(begin)

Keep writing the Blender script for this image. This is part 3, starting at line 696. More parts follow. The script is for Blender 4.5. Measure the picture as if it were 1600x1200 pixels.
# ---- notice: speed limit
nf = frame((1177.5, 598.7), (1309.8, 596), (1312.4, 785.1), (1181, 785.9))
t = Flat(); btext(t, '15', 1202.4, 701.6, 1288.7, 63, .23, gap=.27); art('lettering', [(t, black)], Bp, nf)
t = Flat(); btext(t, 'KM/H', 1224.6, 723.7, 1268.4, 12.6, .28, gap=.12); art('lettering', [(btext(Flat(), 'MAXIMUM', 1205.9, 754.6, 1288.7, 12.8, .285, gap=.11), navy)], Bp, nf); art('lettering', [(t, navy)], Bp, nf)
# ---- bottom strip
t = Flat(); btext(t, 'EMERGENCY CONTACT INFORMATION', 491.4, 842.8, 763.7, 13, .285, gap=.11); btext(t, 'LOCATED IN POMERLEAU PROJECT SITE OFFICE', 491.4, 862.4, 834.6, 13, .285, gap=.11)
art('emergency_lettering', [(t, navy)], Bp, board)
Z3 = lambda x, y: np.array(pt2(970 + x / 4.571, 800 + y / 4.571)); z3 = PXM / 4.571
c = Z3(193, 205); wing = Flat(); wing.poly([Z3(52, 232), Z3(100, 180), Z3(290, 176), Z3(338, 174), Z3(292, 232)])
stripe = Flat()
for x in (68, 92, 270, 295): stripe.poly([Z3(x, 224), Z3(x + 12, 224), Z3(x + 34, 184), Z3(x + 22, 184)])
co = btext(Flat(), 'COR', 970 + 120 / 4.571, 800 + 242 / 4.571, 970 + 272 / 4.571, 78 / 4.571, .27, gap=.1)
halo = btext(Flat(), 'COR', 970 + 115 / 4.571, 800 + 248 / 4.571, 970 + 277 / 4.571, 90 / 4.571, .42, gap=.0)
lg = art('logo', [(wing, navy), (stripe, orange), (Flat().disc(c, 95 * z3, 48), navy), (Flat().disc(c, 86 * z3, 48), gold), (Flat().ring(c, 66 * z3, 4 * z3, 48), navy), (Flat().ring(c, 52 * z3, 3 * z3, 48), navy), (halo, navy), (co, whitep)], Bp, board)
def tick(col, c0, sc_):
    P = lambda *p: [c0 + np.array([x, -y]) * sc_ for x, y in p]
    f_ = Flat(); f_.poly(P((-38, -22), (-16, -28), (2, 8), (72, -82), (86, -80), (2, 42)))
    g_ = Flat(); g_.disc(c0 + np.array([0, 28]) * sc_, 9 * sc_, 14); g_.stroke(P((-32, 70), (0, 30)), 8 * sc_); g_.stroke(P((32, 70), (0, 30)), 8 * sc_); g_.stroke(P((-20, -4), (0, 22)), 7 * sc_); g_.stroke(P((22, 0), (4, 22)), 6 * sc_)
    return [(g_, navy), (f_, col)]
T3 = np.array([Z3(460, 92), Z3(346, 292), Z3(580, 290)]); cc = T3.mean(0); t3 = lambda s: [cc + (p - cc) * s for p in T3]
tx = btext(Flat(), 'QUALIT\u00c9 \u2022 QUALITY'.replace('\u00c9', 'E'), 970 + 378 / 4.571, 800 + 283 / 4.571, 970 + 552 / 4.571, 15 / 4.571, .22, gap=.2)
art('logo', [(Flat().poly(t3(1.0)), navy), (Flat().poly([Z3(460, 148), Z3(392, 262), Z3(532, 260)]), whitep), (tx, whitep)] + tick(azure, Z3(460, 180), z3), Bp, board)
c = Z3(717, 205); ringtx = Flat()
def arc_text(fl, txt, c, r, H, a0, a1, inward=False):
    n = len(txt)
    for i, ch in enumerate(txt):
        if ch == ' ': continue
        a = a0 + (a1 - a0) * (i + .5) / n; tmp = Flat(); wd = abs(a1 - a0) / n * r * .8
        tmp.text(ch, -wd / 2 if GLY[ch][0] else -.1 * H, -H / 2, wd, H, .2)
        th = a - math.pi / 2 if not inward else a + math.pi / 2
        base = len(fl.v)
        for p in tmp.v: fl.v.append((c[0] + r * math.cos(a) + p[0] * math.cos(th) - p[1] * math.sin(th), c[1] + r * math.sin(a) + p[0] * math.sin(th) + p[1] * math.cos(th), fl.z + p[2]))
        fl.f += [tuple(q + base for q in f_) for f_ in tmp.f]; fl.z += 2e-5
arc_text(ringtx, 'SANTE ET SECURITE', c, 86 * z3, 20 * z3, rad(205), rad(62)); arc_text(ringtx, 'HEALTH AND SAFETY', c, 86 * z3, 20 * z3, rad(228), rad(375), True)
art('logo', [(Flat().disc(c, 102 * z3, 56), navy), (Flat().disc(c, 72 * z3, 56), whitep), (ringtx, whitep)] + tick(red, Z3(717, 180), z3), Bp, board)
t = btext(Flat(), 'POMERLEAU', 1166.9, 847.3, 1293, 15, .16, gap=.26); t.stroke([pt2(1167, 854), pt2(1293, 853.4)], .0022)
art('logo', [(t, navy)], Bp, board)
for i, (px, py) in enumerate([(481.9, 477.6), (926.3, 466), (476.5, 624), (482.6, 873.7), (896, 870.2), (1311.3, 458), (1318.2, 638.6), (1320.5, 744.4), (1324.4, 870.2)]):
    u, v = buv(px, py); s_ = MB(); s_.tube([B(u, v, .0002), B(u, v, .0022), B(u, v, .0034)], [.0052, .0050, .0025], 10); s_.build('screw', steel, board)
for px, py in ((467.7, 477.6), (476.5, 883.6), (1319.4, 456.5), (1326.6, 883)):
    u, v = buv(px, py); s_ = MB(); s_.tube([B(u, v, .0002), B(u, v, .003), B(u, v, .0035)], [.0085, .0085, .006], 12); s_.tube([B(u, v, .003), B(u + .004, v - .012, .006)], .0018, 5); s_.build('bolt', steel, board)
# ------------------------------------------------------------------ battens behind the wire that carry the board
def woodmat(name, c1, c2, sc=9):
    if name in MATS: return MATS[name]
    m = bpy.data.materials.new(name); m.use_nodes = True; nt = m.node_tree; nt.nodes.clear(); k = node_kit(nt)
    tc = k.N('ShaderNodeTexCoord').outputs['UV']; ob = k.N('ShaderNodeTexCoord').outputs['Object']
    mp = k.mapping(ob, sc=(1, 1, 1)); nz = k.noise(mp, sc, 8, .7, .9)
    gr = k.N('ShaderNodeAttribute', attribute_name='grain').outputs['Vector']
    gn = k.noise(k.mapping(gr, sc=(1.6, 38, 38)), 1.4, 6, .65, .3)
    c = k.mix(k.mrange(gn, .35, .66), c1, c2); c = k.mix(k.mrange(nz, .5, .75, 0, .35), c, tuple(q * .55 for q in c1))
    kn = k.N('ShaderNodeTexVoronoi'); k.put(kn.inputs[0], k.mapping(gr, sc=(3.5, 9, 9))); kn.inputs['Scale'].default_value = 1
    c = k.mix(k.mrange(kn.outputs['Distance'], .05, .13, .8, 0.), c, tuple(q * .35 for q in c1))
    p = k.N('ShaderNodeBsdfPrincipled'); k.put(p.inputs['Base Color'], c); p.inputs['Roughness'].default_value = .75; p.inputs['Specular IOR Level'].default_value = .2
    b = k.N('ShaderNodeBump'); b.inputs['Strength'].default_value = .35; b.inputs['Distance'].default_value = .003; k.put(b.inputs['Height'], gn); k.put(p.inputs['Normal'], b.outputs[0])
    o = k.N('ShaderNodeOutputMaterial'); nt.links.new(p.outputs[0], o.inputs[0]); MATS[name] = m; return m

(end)

◆ **Aim**: Return the listing above in its exact form.

◆ **Answer to the task**:
Keep writing the Blender script for this image. This is part 3, starting at line 696. More parts follow. The script is for Blender 4.5. Measure the picture as if it were 1600x1200 pixels.
# ---- notice: speed limit
nf = frame((1177.5, 598.7), (1309.8, 596), (1312.4, 785.1), (1181, 785.9))
t = Flat(); btext(t, '15', 1202.4, 701.6, 1288.7, 63, .23, gap=.27); art('lettering', [(t, black)], Bp, nf)
t = Flat(); btext(t, 'KM/H', 1224.6, 723.7, 1268.4, 12.6, .28, gap=.12); art('lettering', [(btext(Flat(), 'MAXIMUM', 1205.9, 754.6, 1288.7, 12.8, .285, gap=.11), navy)], Bp, nf); art('lettering', [(t, navy)], Bp, nf)
# ---- bottom strip
t = Flat(); btext(t, 'EMERGENCY CONTACT INFORMATION', 491.4, 842.8, 763.7, 13, .285, gap=.11); btext(t, 'LOCATED IN POMERLEAU PROJECT SITE OFFICE', 491.4, 862.4, 834.6, 13, .285, gap=.11)
art('emergency_lettering', [(t, navy)], Bp, board)
Z3 = lambda x, y: np.array(pt2(970 + x / 4.571, 800 + y / 4.571)); z3 = PXM / 4.571
c = Z3(193, 205); wing = Flat(); wing.poly([Z3(52, 232), Z3(100, 180), Z3(290, 176), Z3(338, 174), Z3(292, 232)])
stripe = Flat()
for x in (68, 92, 270, 295): stripe.poly([Z3(x, 224), Z3(x + 12, 224), Z3(x + 34, 184), Z3(x + 22, 184)])
co = btext(Flat(), 'COR', 970 + 120 / 4.571, 800 + 242 / 4.571, 970 + 272 / 4.571, 78 / 4.571, .27, gap=.1)
halo = btext(Flat(), 'COR', 970 + 115 / 4.571, 800 + 248 / 4.571, 970 + 277 / 4.571, 90 / 4.571, .42, gap=.0)
lg = art('logo', [(wing, navy), (stripe, orange), (Flat().disc(c, 95 * z3, 48), navy), (Flat().disc(c, 86 * z3, 48), gold), (Flat().ring(c, 66 * z3, 4 * z3, 48), navy), (Flat().ring(c, 52 * z3, 3 * z3, 48), navy), (halo, navy), (co, whitep)], Bp, board)
def tick(col, c0, sc_):
    P = lambda *p: [c0 + np.array([x, -y]) * sc_ for x, y in p]
    f_ = Flat(); f_.poly(P((-38, -22), (-16, -28), (2, 8), (72, -82), (86, -80), (2, 42)))
    g_ = Flat(); g_.disc(c0 + np.array([0, 28]) * sc_, 9 * sc_, 14); g_.stroke(P((-32, 70), (0, 30)), 8 * sc_); g_.stroke(P((32, 70), (0, 30)), 8 * sc_); g_.stroke(P((-20, -4), (0, 22)), 7 * sc_); g_.stroke(P((22, 0), (4, 22)), 6 * sc_)
    return [(g_, navy), (f_, col)]
T3 = np.array([Z3(460, 92), Z3(346, 292), Z3(580, 290)]); cc = T3.mean(0); t3 = lambda s: [cc + (p - cc) * s for p in T3]
tx = btext(Flat(), 'QUALIT\u00c9 \u2022 QUALITY'.replace('\u00c9', 'E'), 970 + 378 / 4.571, 800 + 283 / 4.571, 970 + 552 / 4.571, 15 / 4.571, .22, gap=.2)
art('logo', [(Flat().poly(t3(1.0)), navy), (Flat().poly([Z3(460, 148), Z3(392, 262), Z3(532, 260)]), whitep), (tx, whitep)] + tick(azure, Z3(460, 180), z3), Bp, board)
c = Z3(717, 205); ringtx = Flat()
def arc_text(fl, txt, c, r, H, a0, a1, inward=False):
    n = len(txt)
    for i, ch in enumerate(txt):
        if ch == ' ': continue
        a = a0 + (a1 - a0) * (i + .5) / n; tmp = Flat(); wd = abs(a1 - a0) / n * r * .8
        tmp.text(ch, -wd / 2 if GLY[ch][0] else -.1 * H, -H / 2, wd, H, .2)
        th = a - math.pi / 2 if not inward else a + math.pi / 2
        base = len(fl.v)
        for p in tmp.v: fl.v.append((c[0] + r * math.cos(a) + p[0] * math.cos(th) - p[1] * math.sin(th), c[1] + r * math.sin(a) + p[0] * math.sin(th) + p[1] * math.cos(th), fl.z + p[2]))
        fl.f += [tuple(q + base for q in f_) for f_ in tmp.f]; fl.z += 2e-5
arc_text(ringtx, 'SANTE ET SECURITE', c, 86 * z3, 20 * z3, rad(205), rad(62)); arc_text(ringtx, 'HEALTH AND SAFETY', c, 86 * z3, 20 * z3, rad(228), rad(375), True)
art('logo', [(Flat().disc(c, 102 * z3, 56), navy), (Flat().disc(c, 72 * z3, 56), whitep), (ringtx, whitep)] + tick(red, Z3(717, 180), z3), Bp, board)
t = btext(Flat(), 'POMERLEAU', 1166.9, 847.3, 1293, 15, .16, gap=.26); t.stroke([pt2(1167, 854), pt2(1293, 853.4)], .0022)
art('logo', [(t, navy)], Bp, board)
for i, (px, py) in enumerate([(481.9, 477.6), (926.3, 466), (476.5, 624), (482.6, 873.7), (896, 870.2), (1311.3, 458), (1318.2, 638.6), (1320.5, 744.4), (1324.4, 870.2)]):
    u, v = buv(px, py); s_ = MB(); s_.tube([B(u, v, .0002), B(u, v, .0022), B(u, v, .0034)], [.0052, .0050, .0025], 10); s_.build('screw', steel, board)
for px, py in ((467.7, 477.6), (476.5, 883.6), (1319.4, 456.5), (1326.6, 883)):
    u, v = buv(px, py); s_ = MB(); s_.tube([B(u, v, .0002), B(u, v, .003), B(u, v, .0035)], [.0085, .0085, .006], 12); s_.tube([B(u, v, .003), B(u + .004, v - .012, .006)], .0018, 5); s_.build('bolt', steel, board)
# ------------------------------------------------------------------ battens behind the wire that carry the board
def woodmat(name, c1, c2, sc=9):
    if name in MATS: return MATS[name]
    m = bpy.data.materials.new(name); m.use_nodes = True; nt = m.node_tree; nt.nodes.clear(); k = node_kit(nt)
    tc = k.N('ShaderNodeTexCoord').outputs['UV']; ob = k.N('ShaderNodeTexCoord').outputs['Object']
    mp = k.mapping(ob, sc=(1, 1, 1)); nz = k.noise(mp, sc, 8, .7, .9)
    gr = k.N('ShaderNodeAttribute', attribute_name='grain').outputs['Vector']
    gn = k.noise(k.mapping(gr, sc=(1.6, 38, 38)), 1.4, 6, .65, .3)
    c = k.mix(k.mrange(gn, .35, .66), c1, c2); c = k.mix(k.mrange(nz, .5, .75, 0, .35), c, tuple(q * .55 for q in c1))
    kn = k.N('ShaderNodeTexVoronoi'); k.put(kn.inputs[0], k.mapping(gr, sc=(3.5, 9, 9))); kn.inputs['Scale'].default_value = 1
    c = k.mix(k.mrange(kn.outputs['Distance'], .05, .13, .8, 0.), c, tuple(q * .35 for q in c1))
    p = k.N('ShaderNodeBsdfPrincipled'); k.put(p.inputs['Base Color'], c); p.inputs['Roughness'].default_value = .75; p.inputs['Specular IOR Level'].default_value = .2
    b = k.N('ShaderNodeBump'); b.inputs['Strength'].default_value = .35; b.inputs['Distance'].default_value = .003; k.put(b.inputs['Height'], gn); k.put(p.inputs['Normal'], b.outputs[0])
    o = k.N('ShaderNodeOutputMaterial'); nt.links.new(p.outputs[0], o.inputs[0]); MATS[name] = m; return m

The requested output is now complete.